▸ **Given task**
Will you return, word for word, only the lines from the top of the data below down to and including the one with "cp.build('pen_clip', MPENG, pq, .0014)"?

▸ **Given information**
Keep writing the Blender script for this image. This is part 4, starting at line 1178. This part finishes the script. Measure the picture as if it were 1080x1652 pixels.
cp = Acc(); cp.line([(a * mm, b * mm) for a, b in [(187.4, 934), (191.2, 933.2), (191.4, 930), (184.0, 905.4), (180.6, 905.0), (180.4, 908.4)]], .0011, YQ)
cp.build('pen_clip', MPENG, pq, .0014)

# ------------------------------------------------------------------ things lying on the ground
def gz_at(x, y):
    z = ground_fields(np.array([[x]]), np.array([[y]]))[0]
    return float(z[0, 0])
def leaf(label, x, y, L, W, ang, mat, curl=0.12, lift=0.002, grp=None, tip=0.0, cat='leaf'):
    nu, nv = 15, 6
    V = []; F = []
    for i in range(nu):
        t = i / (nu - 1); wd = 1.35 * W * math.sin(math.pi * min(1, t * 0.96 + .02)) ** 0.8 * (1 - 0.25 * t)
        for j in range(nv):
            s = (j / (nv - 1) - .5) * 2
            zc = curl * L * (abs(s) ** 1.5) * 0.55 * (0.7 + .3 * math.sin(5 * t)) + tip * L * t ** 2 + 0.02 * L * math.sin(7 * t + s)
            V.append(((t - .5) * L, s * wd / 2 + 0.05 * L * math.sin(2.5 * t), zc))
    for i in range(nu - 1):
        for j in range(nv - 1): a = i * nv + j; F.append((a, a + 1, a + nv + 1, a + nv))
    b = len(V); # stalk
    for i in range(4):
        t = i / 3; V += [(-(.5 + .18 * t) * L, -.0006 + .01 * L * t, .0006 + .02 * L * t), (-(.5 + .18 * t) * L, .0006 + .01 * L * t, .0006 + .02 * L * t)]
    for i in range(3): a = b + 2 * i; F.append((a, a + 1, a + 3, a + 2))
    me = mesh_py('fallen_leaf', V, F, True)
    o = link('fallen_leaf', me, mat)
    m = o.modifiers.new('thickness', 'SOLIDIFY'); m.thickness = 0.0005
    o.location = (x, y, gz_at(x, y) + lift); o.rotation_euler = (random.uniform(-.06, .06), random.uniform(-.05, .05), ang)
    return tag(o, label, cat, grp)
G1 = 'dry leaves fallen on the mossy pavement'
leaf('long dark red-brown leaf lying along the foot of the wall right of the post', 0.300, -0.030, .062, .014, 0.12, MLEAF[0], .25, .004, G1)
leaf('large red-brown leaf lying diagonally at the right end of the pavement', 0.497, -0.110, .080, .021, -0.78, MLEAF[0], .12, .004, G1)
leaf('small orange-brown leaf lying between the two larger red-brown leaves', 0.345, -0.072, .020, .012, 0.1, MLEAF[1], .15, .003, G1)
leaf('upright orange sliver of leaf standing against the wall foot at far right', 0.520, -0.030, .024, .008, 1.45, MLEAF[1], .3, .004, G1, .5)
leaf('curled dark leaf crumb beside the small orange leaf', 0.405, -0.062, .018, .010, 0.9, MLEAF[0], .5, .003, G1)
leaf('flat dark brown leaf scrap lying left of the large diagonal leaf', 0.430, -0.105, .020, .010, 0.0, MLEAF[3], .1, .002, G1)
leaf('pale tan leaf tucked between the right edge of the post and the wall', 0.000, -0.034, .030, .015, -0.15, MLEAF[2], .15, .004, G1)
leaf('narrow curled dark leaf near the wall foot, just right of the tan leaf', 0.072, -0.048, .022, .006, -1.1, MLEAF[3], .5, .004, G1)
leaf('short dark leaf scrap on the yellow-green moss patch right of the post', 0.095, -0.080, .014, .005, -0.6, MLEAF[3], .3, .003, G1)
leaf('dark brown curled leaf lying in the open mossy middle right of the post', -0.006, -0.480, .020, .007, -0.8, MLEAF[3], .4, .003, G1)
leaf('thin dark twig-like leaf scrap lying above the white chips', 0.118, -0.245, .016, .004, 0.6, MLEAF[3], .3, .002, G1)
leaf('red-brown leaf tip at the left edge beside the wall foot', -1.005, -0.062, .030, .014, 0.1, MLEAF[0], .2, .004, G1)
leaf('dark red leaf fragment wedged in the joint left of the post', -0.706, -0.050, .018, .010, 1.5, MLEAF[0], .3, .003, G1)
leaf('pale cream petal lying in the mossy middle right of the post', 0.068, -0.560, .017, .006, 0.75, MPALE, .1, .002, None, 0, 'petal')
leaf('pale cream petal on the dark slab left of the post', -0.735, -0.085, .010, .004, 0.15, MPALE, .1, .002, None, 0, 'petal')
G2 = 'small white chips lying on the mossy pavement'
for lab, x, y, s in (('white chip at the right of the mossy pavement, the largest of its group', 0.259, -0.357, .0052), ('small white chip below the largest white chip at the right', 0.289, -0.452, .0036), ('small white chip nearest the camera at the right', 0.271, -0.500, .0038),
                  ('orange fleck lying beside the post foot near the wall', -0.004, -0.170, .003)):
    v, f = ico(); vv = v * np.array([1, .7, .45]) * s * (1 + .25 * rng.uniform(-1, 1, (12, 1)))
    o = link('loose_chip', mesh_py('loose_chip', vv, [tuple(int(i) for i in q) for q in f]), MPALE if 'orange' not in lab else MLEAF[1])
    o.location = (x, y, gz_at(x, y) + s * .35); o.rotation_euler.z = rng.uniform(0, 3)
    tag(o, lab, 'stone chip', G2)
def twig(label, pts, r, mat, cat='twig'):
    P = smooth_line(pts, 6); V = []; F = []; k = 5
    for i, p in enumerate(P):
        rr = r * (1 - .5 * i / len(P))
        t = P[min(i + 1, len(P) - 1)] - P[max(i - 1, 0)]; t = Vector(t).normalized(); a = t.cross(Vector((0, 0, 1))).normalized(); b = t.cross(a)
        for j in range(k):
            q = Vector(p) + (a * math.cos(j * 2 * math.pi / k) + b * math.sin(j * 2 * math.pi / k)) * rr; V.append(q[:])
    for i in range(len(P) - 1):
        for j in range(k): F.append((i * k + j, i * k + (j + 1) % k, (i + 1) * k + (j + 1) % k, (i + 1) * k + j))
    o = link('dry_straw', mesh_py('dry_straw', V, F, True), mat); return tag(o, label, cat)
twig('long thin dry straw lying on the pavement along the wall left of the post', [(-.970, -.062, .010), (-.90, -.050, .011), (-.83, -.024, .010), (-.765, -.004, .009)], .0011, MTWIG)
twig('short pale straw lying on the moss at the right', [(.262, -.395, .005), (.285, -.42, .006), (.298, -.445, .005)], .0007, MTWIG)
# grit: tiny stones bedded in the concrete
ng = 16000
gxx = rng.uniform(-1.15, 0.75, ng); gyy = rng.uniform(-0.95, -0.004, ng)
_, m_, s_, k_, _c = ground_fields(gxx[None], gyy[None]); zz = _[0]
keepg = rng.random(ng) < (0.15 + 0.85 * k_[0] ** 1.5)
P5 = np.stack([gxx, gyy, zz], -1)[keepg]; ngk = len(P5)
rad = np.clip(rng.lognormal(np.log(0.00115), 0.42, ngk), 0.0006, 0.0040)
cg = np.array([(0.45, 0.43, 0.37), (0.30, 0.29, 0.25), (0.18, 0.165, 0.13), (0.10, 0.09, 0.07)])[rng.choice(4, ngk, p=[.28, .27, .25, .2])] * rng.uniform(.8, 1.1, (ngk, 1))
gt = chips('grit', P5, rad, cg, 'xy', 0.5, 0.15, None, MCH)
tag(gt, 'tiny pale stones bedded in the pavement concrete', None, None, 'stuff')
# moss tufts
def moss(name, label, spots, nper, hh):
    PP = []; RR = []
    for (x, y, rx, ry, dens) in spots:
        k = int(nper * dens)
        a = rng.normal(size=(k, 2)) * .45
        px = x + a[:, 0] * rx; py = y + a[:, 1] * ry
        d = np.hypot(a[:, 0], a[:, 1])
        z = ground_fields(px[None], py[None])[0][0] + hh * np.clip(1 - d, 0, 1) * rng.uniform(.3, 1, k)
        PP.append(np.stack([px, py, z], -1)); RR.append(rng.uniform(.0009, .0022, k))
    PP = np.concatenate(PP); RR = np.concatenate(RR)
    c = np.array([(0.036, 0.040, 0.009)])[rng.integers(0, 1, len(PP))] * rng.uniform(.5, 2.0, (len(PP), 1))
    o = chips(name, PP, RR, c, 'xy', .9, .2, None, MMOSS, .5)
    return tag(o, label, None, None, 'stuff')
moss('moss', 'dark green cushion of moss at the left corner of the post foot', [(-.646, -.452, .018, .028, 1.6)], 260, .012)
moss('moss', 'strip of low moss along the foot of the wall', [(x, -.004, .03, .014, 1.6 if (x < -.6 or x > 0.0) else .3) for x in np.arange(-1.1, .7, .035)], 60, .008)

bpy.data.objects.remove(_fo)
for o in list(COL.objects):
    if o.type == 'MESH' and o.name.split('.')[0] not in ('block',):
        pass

▸ **Written answer**
Keep writing the Blender script for this image. This is part 4, starting at line 1178. This part finishes the script. Measure the picture as if it were 1080x1652 pixels.
cp = Acc(); cp.line([(a * mm, b * mm) for a, b in [(187.4, 934), (191.2, 933.2), (191.4, 930), (184.0, 905.4), (180.6, 905.0), (180.4, 908.4)]], .0011, YQ)
cp.build('pen_clip', MPENG, pq, .0014)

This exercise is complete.